Ser livre é saber conviver e construir coletividades comprometidas entre si, respeitosas às diferenças socioculturais e econômicas, cuidadosas com a vida das plantas e animais, com a beleza das praças, ruas e avenidas, com clareza das condições que podem oferecer e, principalmente, saber valorizar e preservar o que há de comum a todos.

El hombre (…) es más libre en el Estado donde vive según el decreto comúm, que en la soledad donde sólo se obedece a si mismo. (Spinosa, Proposición LXXIII, 1958, p. 231)

Uma cidade educadora é uma cidade que educa a todos nos pequenos ou nos grandes atos, e se constitui como patrimônio de seus cidadãos. Viver cidade é exercitar a liberdade do viver junto. Ser cidadão desse lugar é ser um educador, pois todos têm o que aprender consigo mesmo, com o outro e com o todo. E a aprendizagem conjunta é, sem sombra de dúvida, a melhor maneira de construir um território livre e potente. Ao refletir sobre esse modelo político proposto pela postura educadora, as questões que pairam são: De que modo pode-se gerir a ponto de favorecer e facilitar as relações intergeracionais e interterritoriais? Quais são os passos necessários para a construção do caminho livre e dos territórios educativos? De que modo é possível instaurar um processo contínuo de participação social? Eis alguns dos desafios para programas, projetos e ações inerentes ao plano de governo pautado em uma Política Educadora -  aquela capaz de aumentar a potência de um povo ao respaldar-se em uma ética da liberdade.

Bibliografia

CHAUÍ, Marilena de Souza. Espinosa: uma filosofia da liberdade. São Paulo: moderna, 1995.

SPINOZA. Baruch de. Ética demonstrada según el orden geométrico. Trad. de Oscar Cohan. México. FCE, 1958.

 


[1] Modo pelo qual sentimos a emoção – uma afetação.

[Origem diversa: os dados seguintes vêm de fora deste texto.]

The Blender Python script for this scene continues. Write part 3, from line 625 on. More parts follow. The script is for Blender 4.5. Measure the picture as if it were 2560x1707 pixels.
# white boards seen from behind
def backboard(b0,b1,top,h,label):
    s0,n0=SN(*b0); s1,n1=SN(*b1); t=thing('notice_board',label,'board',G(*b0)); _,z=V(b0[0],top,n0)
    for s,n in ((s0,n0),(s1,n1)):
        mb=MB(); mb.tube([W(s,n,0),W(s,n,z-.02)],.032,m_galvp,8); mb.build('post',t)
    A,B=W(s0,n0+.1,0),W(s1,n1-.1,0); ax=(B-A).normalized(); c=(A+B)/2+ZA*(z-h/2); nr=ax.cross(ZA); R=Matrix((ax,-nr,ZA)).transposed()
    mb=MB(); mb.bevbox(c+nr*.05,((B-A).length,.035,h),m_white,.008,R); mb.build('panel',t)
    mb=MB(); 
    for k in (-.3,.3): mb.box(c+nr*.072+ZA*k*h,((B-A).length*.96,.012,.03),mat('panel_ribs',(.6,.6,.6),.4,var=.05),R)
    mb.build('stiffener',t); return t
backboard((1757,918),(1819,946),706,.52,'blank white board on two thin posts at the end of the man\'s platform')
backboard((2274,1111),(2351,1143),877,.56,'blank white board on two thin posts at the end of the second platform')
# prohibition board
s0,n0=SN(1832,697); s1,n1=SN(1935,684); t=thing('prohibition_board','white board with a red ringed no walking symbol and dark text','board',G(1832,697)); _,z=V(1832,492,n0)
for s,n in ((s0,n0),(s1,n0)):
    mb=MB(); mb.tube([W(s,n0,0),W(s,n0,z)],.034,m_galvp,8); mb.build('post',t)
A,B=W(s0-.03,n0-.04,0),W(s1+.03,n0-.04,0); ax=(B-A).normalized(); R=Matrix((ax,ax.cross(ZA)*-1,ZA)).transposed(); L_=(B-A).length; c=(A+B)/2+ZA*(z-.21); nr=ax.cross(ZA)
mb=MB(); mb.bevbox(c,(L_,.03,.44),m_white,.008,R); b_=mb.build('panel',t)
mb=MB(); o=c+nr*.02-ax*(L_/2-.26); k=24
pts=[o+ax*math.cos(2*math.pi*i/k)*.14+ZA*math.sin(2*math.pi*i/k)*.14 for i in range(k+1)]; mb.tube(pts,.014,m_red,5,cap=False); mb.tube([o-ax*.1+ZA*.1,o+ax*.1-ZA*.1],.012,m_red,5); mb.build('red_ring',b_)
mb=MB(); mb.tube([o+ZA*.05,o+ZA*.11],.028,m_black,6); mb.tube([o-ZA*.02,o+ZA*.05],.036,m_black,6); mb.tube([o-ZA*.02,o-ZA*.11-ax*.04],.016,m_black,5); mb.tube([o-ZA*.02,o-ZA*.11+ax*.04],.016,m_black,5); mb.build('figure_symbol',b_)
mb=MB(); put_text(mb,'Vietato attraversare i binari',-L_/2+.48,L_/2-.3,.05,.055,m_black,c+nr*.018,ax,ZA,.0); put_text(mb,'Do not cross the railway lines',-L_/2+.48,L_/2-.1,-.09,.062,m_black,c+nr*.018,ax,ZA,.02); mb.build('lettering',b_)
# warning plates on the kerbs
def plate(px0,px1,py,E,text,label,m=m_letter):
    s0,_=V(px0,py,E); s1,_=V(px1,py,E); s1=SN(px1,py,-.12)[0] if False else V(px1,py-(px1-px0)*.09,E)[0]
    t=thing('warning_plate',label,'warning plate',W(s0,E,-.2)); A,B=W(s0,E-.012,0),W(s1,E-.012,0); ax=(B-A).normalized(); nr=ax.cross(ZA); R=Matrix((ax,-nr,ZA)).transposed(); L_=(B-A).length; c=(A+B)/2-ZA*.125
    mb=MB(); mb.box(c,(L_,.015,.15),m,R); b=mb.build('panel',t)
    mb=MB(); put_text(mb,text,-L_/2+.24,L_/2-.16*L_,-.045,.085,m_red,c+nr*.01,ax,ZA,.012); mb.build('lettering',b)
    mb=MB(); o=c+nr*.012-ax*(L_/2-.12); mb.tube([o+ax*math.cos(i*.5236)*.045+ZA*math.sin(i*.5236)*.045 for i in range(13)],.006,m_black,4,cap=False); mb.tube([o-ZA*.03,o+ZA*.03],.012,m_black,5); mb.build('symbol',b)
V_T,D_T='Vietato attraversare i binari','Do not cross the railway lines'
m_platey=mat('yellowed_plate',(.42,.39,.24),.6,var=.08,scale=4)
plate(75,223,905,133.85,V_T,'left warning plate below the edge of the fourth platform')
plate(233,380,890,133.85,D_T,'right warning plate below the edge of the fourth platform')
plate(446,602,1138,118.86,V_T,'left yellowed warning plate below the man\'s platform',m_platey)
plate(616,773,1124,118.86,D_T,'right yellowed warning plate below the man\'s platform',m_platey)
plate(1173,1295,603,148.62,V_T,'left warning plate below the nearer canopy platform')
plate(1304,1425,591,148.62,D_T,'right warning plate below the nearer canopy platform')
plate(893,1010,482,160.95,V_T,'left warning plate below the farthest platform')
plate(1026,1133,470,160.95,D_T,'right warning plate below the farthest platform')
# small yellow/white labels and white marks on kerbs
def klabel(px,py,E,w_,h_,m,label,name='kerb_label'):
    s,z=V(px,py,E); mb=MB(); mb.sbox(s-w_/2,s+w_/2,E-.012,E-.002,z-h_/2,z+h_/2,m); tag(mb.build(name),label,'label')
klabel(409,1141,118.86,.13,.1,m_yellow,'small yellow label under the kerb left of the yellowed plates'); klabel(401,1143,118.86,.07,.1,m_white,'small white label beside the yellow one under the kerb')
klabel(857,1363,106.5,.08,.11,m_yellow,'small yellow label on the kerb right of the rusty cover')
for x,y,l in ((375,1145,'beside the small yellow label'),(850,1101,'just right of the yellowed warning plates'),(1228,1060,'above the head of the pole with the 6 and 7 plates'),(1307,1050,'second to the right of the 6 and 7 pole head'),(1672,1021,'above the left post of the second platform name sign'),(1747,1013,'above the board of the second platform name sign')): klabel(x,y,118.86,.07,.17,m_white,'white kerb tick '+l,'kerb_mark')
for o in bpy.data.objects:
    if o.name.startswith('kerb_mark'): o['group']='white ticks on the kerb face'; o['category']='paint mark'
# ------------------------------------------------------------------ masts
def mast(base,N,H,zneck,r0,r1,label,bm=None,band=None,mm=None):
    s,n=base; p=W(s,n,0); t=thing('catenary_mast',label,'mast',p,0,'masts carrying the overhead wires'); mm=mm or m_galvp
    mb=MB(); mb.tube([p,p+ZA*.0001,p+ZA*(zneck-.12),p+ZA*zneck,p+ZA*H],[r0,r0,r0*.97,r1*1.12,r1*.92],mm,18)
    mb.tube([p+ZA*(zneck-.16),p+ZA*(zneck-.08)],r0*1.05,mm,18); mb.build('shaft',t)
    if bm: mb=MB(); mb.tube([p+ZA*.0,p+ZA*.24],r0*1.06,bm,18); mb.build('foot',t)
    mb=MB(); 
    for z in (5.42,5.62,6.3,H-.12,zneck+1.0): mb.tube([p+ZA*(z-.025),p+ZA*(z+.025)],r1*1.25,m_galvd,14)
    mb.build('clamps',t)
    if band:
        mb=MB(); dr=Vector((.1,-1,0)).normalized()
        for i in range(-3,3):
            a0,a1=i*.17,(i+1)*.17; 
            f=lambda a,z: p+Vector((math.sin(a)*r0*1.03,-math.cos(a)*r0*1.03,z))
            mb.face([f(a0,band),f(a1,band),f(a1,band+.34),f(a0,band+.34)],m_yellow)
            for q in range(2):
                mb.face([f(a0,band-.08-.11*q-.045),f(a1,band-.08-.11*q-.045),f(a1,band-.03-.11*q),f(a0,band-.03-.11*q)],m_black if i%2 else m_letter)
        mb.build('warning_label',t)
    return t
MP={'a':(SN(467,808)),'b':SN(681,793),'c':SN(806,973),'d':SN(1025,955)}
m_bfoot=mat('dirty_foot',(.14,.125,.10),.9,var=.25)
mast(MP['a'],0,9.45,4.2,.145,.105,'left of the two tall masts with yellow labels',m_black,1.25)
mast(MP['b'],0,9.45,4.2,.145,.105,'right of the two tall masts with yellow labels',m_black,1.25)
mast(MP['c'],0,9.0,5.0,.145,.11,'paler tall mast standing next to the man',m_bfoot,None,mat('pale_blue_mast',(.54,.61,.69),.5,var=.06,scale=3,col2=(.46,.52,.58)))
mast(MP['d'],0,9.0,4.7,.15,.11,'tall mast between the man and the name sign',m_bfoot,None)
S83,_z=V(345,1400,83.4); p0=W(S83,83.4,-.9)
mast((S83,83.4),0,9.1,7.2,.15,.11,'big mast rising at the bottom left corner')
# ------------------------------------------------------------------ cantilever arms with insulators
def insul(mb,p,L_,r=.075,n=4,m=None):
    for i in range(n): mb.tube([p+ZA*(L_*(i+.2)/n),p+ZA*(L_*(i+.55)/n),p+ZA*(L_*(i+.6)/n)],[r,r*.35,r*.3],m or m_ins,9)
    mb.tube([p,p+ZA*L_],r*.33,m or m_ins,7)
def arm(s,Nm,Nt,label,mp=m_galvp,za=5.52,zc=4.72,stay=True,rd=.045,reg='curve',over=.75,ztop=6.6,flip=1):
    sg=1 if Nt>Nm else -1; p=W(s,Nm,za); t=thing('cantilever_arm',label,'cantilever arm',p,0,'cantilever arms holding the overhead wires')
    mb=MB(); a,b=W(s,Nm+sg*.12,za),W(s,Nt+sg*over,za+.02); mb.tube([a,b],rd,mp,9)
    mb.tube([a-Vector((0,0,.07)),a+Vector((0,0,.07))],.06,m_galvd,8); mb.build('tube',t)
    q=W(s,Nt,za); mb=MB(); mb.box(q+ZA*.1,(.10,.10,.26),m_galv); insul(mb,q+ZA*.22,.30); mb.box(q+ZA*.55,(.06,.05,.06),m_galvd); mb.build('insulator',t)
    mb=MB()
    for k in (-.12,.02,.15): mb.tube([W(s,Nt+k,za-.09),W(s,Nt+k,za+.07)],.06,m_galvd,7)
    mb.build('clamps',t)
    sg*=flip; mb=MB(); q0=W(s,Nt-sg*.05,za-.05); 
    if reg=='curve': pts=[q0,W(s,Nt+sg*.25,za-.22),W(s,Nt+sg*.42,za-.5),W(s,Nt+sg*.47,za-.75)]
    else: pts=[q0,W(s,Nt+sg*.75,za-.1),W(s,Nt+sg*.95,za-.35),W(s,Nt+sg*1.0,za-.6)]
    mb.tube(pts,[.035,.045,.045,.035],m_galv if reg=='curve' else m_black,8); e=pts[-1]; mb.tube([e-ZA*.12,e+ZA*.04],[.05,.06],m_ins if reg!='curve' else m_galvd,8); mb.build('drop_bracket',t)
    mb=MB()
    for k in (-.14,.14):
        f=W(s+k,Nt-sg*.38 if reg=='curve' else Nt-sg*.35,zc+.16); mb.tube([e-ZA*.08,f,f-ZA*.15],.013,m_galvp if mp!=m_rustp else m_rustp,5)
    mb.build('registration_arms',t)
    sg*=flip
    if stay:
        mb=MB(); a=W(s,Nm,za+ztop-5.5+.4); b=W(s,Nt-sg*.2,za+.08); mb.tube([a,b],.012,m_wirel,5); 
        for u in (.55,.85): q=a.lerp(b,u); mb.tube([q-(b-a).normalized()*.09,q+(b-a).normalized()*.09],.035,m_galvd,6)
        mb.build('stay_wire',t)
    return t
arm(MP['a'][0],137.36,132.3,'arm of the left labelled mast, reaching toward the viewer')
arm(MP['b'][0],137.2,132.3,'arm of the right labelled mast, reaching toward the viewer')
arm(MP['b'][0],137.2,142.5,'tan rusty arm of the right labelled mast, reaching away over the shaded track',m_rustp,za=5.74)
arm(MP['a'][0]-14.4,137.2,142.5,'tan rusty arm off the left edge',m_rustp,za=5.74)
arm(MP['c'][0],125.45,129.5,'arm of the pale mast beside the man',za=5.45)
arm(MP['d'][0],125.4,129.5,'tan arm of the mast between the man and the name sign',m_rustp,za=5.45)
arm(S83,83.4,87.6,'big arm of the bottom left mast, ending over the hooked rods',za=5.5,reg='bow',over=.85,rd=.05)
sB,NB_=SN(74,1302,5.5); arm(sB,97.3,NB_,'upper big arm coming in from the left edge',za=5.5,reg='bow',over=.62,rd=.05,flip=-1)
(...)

[2] dizer ser corriqueiro é considerar que no senso comum a noção da pobreza é sustentada por ideologias neoliberais de manutenção e intensificação das desigualdades sociais e autoritárias. Promovem um duplo preconceito: os pobres são considerados incapazes de suplantar as mazelas materiais e imateriais desse sistema e criar novas alternativas políticas; e devem ser objetos da “falsa caridade” para garantir a  manutenção das diferenças de classe.